GIF — Graphics Interchange Format
GIF format has long been the most popular on the Internet, mainly because of its small size. It is ideal for small navigational icons and simple diagrams and illustrations where accuracy is required, or graphics with large blocks of a single colour. The format is loss-less, meaning it does not get blurry or messy. GIFs use a simple technique called LZW compression to reduce the filesizes of images by finding repeated patterns of pixels, but this compression never degrades the image quality.
GIF files can be saved with a maximum of 256 colours. This makes it a poor format for photographic images. Because this can sometimes be tight, GIFs have the option to dither, and will mix pixels of two different available colours to create a suggestion of another colour.
GIFs can be animated, which is another reason they became so successful.
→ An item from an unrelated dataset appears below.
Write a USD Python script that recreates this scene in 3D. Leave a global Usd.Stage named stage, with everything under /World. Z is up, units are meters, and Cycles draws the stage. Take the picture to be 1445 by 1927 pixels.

Most animated banner ads are GIFs. You will need an animation program to make your own animations.
Man skiingGIFs allow single-bit transparency, which means when you are creating your image, you can specify one colour to be transparent. This allows the background colours of the web page to show through the image.
GIFs can also be interlaced, which is a way of saving a graphic so that it loads progressively — first a blurry, low-detail version is loaded, and then successive layers of detail are added. This usually means a larger overall filesize, but it means that a version of the image gets placed onto the viewer’s screen much quicker, and so is beneficial in many situations, as it gives the impression of a speedier download.